PROBLEM DESCRIPTION: Search the records for "Blender" and copy each line that holds it.

Items from a dataset
[Begin]

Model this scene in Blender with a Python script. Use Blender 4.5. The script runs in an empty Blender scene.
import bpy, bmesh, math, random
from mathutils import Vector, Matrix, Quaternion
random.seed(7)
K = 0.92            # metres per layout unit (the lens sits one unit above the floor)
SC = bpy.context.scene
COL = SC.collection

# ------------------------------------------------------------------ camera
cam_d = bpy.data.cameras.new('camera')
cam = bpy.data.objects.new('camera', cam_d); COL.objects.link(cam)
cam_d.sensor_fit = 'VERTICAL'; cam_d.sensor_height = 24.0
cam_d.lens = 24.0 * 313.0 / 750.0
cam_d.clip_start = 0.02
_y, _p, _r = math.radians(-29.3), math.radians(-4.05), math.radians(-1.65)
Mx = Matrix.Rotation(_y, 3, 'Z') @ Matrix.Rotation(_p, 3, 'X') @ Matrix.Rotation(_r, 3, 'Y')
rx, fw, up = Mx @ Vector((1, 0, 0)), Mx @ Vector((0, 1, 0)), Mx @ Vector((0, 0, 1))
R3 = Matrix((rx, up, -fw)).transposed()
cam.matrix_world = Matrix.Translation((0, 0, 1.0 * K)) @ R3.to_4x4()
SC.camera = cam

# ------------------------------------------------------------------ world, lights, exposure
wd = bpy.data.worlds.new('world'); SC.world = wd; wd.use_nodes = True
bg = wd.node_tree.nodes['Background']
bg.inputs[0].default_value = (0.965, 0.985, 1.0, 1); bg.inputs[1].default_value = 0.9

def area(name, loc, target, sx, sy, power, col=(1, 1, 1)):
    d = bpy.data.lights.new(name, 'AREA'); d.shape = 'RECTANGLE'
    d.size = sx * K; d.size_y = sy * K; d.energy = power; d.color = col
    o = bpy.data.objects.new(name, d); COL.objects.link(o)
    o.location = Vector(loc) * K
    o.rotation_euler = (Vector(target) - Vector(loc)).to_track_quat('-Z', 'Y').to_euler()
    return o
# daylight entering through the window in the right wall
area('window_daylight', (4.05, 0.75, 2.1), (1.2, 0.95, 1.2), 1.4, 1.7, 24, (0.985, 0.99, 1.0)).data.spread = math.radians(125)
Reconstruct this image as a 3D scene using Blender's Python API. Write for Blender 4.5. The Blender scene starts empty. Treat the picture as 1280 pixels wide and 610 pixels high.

[End]

EXERCISE RESULT:
Model this scene in Blender with a Python script. Use Blender 4.5. The script runs in an empty Blender scene.
Reconstruct this image as a 3D scene using Blender's Python API. Write for Blender 4.5. The Blender scene starts empty. Treat the picture as 1280 pixels wide and 610 pixels high.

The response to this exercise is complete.